I don’t know about you, but most of my friends can’t raise people from the dead, but they, and we, can do pretty much every other thing Jesus did in that passage. We can sit with one another. We can visit graves with one another. We can be deeply moved by one another and weep together. We can brave the “stink” of whatever side-effects come with the hard time our loved one is going through, and simply be with them. Ready to listen.

We can’t bring loved ones back to life, but when we welcome our friends’ stories about the loved ones they’ve lost, we can help bring those stories back to life, even if just for a moment. And that is a kind of resurrection.

When we show up with a casserole and a listening ear for our friends who are too overwhelmed or depressed to prepare a nourishing meal, we help revive them. That, too, is a kind of resurrection.

We can let our friends just talk through a problem, holding back from responding for a bit. Sometimes being able to just ramble helps people work their way through the messiness of what’s going on, and all that talking-through helps the ol’ noodle recall resources it have forgotten about, or new ideas to move forward. When that light bulb goes off, illuminating a new path out of the shadows, that, too, is a kind of resurrection.

We might not be able to bring people back to life, but we can follow Jesus’ example of caring for his loved ones, and effect tiny resurrections that invite and foster and nurture new growth in the hearts of our loved ones and the relationships we share with them.

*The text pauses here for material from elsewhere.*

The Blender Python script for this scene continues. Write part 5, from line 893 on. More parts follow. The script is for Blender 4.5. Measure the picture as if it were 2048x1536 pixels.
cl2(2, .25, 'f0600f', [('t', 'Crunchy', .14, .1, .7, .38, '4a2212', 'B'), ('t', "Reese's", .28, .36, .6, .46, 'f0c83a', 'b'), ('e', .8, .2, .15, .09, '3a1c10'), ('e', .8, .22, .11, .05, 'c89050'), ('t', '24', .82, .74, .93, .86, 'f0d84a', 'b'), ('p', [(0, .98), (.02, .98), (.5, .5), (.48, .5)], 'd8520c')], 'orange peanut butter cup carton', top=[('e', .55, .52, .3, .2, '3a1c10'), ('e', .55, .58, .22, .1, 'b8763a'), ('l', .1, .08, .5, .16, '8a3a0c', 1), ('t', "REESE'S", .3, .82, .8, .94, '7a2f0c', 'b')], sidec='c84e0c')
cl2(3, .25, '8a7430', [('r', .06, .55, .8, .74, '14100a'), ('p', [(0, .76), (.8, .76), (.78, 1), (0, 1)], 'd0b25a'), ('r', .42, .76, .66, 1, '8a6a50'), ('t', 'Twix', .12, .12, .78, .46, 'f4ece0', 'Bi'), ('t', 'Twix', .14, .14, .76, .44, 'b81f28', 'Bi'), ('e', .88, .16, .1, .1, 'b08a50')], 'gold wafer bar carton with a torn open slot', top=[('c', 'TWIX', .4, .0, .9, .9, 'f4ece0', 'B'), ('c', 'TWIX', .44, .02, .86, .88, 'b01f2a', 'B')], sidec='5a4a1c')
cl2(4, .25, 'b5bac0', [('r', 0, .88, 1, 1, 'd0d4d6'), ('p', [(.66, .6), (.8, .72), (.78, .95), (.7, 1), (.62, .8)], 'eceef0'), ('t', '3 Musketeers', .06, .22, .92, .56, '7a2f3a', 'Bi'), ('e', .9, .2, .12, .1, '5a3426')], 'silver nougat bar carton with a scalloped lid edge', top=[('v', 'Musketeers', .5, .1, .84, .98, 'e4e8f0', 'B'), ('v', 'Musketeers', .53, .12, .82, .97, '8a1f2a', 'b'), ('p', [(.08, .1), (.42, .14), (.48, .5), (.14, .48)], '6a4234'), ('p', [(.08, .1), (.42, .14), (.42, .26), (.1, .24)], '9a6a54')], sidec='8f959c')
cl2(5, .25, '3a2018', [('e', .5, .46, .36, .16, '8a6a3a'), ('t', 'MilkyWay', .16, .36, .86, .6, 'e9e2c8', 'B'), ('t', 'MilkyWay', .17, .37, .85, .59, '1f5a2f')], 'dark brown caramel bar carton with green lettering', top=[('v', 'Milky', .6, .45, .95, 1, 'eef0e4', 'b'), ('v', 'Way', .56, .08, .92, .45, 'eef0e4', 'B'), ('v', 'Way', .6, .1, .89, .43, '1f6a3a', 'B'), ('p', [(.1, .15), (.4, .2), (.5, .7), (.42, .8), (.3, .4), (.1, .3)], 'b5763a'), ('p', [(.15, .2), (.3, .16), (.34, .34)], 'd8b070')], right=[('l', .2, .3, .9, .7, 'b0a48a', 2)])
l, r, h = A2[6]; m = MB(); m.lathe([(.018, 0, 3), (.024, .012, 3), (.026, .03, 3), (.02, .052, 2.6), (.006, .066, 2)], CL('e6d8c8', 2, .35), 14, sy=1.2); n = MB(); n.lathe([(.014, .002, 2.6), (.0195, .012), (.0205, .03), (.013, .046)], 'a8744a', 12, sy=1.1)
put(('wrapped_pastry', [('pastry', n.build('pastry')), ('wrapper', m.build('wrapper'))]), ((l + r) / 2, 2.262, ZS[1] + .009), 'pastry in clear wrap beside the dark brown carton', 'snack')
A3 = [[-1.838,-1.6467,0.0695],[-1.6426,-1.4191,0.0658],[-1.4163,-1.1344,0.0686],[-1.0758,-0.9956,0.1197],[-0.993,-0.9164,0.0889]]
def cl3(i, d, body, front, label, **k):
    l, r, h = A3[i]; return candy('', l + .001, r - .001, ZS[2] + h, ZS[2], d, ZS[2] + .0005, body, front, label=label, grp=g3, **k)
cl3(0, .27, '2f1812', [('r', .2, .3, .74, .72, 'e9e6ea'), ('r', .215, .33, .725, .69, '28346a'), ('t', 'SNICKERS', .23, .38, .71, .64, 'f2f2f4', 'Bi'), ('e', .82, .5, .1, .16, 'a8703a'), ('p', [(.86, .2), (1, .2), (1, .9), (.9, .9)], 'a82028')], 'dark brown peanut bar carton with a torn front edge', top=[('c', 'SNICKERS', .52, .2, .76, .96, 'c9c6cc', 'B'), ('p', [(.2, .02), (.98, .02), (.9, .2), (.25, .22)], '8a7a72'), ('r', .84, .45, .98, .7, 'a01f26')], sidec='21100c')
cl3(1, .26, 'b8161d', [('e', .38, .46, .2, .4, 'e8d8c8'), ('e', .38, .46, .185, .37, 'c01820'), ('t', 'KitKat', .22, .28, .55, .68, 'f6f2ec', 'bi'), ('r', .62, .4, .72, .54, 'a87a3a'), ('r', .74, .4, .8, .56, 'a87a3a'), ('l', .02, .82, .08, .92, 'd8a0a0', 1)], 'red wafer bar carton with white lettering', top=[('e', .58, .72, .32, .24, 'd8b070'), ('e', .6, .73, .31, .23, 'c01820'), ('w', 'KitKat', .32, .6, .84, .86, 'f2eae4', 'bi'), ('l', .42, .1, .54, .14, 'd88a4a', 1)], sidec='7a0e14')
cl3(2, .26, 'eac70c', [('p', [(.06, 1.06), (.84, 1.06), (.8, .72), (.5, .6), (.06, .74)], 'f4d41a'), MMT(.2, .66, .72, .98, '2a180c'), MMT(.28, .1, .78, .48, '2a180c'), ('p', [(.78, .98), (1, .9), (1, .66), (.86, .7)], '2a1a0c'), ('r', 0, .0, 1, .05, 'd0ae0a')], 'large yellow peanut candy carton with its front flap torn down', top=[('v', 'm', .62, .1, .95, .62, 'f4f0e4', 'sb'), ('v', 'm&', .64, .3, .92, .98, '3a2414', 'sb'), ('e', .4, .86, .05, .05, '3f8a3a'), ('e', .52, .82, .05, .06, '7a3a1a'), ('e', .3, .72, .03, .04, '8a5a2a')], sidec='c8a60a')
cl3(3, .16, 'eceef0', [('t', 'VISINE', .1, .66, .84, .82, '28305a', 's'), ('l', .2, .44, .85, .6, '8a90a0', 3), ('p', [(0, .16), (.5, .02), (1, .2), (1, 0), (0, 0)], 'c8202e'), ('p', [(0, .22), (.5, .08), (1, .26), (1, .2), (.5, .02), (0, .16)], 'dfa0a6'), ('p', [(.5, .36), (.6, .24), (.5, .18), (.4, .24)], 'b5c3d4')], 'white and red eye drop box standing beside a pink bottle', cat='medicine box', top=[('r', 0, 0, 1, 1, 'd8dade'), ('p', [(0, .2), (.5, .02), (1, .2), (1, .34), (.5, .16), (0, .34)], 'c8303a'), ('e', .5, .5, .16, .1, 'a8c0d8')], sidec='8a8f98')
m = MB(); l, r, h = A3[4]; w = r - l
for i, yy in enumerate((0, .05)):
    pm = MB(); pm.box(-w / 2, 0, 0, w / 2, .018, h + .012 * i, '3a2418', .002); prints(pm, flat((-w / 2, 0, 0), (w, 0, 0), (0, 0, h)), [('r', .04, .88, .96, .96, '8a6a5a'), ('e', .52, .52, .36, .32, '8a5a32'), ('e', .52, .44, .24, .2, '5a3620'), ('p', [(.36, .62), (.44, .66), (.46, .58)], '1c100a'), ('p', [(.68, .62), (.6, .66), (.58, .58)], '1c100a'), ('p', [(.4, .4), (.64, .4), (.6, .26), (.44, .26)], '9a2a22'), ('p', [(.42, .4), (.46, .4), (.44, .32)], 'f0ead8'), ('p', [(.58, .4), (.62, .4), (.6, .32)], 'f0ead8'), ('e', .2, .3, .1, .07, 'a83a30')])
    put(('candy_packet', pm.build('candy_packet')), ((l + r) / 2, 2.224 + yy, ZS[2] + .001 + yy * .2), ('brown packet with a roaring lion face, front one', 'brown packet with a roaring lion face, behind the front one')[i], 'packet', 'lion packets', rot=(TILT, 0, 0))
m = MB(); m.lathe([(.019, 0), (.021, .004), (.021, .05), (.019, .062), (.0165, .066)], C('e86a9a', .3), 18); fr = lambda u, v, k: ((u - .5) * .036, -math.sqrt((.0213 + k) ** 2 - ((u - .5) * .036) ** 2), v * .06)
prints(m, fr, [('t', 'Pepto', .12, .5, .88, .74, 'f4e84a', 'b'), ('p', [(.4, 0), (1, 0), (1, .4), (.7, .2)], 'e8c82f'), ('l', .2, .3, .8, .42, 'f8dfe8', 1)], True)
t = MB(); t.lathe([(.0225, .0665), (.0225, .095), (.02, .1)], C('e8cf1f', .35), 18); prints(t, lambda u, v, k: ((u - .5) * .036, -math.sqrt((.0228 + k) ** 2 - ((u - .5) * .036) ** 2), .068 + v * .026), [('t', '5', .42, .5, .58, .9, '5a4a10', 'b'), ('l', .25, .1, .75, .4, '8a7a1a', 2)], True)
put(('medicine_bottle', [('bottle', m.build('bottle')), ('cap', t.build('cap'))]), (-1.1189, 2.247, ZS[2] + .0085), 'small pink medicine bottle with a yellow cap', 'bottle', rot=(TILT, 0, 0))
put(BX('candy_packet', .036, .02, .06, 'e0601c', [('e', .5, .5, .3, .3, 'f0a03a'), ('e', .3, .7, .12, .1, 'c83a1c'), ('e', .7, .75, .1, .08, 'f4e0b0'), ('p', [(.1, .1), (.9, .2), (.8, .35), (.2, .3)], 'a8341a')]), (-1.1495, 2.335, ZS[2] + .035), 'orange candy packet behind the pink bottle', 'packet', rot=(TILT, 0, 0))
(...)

For this, I give thanks to Jesus, for the beautiful ways in which he showed us how to care for one another.

Listener: Hi there, how are you doing?

Comfort-Seeker: Actually, I’ve had a pretty rough week. I hadn’t seen my sister in two years, so last weekend I finally was going out to visit. But, after driving for TWO DAYS, just as I arrived at her place, I got a call that my pipes burst and my had basement flooded. So, I had to get back in the car and drive right back home. THEN my car broke down just as I hit New Brunswick. And now I have all this back pain from spending four days straight in the car.

Listener: Oh, wow. That’s so frustrating. How are you holding up?